Quote, with no changes, the lines that run from the top of the material to the line with "random.seed(4)", both included.

%%

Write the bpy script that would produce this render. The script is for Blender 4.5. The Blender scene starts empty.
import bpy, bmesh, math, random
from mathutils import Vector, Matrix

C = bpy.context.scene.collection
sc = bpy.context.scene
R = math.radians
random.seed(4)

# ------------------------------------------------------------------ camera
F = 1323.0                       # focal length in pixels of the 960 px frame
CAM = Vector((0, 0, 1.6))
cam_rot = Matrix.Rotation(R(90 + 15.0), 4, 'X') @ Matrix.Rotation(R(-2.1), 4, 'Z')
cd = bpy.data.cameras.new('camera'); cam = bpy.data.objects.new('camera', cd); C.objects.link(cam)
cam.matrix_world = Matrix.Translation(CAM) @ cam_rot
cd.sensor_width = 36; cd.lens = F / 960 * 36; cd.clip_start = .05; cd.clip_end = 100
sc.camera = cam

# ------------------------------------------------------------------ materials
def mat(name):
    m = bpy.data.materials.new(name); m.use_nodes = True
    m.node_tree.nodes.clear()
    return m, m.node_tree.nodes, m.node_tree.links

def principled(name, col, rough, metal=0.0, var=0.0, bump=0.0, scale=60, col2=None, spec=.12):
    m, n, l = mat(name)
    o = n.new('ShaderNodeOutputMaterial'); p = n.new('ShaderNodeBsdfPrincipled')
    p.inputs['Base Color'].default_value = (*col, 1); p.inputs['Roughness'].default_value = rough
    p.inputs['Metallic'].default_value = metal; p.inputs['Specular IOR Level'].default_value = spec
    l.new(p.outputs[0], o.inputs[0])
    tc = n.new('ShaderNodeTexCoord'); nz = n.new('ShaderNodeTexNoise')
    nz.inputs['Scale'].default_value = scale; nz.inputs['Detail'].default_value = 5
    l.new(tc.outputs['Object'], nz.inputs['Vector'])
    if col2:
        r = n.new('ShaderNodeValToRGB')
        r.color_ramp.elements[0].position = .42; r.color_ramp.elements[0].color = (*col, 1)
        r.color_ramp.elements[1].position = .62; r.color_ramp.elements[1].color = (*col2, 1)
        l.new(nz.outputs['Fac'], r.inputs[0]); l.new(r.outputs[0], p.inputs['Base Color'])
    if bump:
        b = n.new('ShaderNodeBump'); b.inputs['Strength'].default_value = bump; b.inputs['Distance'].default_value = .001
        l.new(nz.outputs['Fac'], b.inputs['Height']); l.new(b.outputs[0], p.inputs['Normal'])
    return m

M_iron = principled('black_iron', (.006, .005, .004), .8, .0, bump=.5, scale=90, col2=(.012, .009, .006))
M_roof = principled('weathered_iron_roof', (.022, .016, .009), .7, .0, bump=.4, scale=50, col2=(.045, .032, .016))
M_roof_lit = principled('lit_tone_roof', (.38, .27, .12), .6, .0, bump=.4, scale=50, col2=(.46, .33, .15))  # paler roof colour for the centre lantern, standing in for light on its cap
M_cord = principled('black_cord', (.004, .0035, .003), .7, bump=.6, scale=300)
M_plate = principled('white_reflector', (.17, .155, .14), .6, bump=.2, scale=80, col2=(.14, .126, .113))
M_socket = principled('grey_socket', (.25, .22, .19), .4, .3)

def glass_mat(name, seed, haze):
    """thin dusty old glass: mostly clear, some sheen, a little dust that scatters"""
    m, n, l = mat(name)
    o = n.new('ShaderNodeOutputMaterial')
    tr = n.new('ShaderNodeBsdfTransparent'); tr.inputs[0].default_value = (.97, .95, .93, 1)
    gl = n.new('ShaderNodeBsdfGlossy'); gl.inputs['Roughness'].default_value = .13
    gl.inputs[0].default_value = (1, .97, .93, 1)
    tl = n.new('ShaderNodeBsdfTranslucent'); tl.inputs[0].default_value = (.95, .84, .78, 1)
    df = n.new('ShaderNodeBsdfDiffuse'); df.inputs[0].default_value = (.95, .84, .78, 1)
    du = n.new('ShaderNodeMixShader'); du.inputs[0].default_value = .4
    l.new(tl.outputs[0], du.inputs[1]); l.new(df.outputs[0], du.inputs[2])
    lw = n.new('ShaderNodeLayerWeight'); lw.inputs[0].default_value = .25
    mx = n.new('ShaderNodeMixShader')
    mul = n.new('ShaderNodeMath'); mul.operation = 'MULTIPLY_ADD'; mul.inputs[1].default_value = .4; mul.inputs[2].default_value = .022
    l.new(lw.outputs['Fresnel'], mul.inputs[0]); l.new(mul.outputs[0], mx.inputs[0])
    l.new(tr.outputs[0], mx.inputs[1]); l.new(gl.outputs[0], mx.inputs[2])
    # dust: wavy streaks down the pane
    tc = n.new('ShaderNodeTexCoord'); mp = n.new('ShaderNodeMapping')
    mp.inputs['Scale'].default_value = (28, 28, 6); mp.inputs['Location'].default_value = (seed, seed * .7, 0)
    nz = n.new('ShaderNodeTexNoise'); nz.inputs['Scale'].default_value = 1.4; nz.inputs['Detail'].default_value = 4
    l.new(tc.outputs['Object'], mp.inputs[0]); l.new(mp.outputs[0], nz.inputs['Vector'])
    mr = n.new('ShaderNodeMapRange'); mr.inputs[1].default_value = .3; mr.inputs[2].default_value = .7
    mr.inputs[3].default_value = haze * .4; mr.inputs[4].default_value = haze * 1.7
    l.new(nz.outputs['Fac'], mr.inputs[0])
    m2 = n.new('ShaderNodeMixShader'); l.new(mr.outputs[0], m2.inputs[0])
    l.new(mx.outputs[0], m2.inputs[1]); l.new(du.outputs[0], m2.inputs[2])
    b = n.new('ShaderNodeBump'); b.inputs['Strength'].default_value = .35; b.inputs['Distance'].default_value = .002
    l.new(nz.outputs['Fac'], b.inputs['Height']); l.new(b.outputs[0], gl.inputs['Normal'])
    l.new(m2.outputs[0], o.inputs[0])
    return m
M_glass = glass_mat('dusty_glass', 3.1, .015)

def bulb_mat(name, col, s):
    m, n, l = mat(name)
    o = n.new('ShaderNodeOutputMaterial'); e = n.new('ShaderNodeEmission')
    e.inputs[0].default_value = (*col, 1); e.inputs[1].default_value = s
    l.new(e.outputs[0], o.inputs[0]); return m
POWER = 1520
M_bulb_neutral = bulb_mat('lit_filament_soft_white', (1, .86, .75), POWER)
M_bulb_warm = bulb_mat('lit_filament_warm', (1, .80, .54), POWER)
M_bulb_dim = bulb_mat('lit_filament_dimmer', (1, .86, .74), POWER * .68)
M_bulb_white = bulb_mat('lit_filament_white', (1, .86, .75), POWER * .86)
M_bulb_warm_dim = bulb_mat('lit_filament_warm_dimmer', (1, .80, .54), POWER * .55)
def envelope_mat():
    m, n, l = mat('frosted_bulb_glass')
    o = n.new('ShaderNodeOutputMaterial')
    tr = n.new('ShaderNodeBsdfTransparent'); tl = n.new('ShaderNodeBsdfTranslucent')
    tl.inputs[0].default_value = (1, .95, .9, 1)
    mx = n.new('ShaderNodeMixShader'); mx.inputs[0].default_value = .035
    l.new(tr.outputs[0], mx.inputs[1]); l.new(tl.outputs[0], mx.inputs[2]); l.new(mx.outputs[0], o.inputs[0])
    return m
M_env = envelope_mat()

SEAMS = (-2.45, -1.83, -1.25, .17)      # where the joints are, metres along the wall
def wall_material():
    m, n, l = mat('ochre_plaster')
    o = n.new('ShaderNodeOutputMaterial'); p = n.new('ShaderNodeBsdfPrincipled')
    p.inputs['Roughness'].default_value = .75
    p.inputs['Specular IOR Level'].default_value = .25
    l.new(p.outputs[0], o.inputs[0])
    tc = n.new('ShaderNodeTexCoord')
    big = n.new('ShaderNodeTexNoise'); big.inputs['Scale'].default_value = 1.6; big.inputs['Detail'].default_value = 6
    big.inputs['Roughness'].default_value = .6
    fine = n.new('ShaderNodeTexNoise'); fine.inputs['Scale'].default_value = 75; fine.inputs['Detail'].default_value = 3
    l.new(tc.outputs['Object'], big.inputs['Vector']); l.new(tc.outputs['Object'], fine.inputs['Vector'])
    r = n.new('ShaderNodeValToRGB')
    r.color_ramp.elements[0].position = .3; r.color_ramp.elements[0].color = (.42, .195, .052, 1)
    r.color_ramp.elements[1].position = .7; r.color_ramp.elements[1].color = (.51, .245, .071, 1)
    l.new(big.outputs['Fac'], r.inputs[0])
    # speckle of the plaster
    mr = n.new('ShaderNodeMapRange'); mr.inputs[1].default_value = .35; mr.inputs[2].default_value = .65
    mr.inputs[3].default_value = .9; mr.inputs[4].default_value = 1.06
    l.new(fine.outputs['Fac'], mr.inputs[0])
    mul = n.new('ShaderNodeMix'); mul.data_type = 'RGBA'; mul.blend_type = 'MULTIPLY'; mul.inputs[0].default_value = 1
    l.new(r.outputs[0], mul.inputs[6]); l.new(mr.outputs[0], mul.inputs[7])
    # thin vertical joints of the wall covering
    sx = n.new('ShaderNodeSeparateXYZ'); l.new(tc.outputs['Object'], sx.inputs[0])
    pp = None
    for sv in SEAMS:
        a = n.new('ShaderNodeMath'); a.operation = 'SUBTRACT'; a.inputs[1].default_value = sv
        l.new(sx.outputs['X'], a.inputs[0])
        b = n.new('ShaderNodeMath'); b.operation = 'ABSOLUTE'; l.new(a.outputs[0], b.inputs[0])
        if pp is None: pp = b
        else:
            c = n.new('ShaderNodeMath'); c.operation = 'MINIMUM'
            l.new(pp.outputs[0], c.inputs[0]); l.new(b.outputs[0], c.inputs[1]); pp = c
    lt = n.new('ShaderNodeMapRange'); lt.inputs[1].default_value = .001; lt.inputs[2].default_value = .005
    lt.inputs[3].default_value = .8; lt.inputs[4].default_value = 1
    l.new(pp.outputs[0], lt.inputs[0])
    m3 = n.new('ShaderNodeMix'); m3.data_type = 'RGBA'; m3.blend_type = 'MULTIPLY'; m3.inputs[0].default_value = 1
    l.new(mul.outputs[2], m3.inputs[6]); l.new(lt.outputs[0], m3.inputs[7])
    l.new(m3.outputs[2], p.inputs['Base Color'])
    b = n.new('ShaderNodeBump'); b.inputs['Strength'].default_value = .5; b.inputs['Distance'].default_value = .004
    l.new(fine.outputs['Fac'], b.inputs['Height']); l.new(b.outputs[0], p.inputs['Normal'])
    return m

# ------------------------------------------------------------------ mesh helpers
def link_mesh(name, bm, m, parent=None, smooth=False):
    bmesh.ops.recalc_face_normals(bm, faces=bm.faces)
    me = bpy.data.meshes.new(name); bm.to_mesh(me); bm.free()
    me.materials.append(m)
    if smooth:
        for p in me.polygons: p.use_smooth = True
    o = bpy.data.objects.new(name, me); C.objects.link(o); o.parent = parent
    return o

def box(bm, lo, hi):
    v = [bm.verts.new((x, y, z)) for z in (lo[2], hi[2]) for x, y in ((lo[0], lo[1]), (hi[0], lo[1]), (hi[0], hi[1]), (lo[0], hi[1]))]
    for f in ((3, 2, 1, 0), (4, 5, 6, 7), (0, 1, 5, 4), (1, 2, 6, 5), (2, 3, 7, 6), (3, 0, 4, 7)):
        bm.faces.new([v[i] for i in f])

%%

● **Result of this exercise**:
Write the bpy script that would produce this render. The script is for Blender 4.5. The Blender scene starts empty.
import bpy, bmesh, math, random
from mathutils import Vector, Matrix

C = bpy.context.scene.collection
sc = bpy.context.scene
R = math.radians
random.seed(4)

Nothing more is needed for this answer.